On the eve of the departures of these players, we salute their commitment to this team and the accomplishments that they achieved during their stay here.  In the spirit of the tribute, therefore, Punto, Crawford, and of course Gonzalez as well as Beckett, we’ll miss you and we salute you.  Now, as far as the implications of the deal and what it all means, there are things I said and there are things I didn’t necessarily overtly say.  But in reality I said a lot.  Ultimately, our task now is to see what we end up doing during our offseason.

We lost to the Royals in extras last night, but it really wasn’t Cook’s fault.  Cook, for his part, did an extremely admirable job, especially when you consider the fact that he made this start on three days’ rest.  He gave up three runs on seven hits while walking one and striking out none over six innings.  He gave up all three runs in the first thanks to a double that brought in two and then a single that brought in one.  He then cruised for the remainder of his outing.  Meanwhile, our hitters put us on top.  The Royals may have scored three runs, but we answered with four in the second.  Gomez hit a solo shot, the first homer of his Major League career, and then Salty and Lavarnway hit back-to-back singles to set the table for Aviles, who went yard on the first pitch he saw, sending the ball out toward the Monster.  And the third inning only served to solidify the fact that we were in control.  Pedroia doubled, Ellsbury walked, and Ross singled to load the bases; thanks to a single by Gomez as well as a Royals error, we scored another two runs plus a third thanks to a sac fly by Salty.  We just kept piling it on in the fourth; Ciriaco walked, and Ellsbury singled two outs later.  Ross and Gomez added their consecutive singles to Ellsbury’s to go back-to-back-to-back and plate two more runs.

So by the time Cook’s appearance came to an end, we were leading, 9-3.  And I have to say, I was feeling pretty comfortable with how I expected this game to turn out.  I mean, we just scored nine runs, and we did it with everything: long ball, small ball; you name it, we did it.  And we had a six-run lead to boot.  But I should have expected that no lead would possibly have been safe.

Because then the seventh inning happened, and the seventh inning was when our entire relief corps ruined it completely, imploded totally, and embodied the epitome of an epic fail.  First, it was Miller, who allowed a groundout, a single, a strikeout, two consecutive walks, and an RBI single that scored two.  Then Melancon came on and gave up an RBI double and an RBI single.  Then Breslow came on and gave up a triple that scored two and then managed to finish the inning with an intentional walk followed by a groundout.

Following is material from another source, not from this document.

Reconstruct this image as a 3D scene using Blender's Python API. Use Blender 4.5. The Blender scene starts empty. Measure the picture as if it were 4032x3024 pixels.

Breslow pitched the eighth, Bailey pitched the ninth, Padilla pitched the tenth, and Tazawa pitched the eleventh and most of the twelfth.  He gave up a walk, a double, and finally the single that scored the winning run.  Mortensen replaced him after that and ended the inning.  And we threatened a bit in the eighth, when Ellsbury got himself to third with two out, and in the tenth, when Ciriaco was thrown out at home.  But we didn’t score since the fourth, so we allowed our lead to be completely squandered and lost, 10-9, even though we outhit them, 20-14.

And as an added reflection of the badness of our entire situation, Aceves reportedly slammed the door on his way into Bobby V.’s office after Friday’s game and has been suspended for three games for conduct detrimental to the team.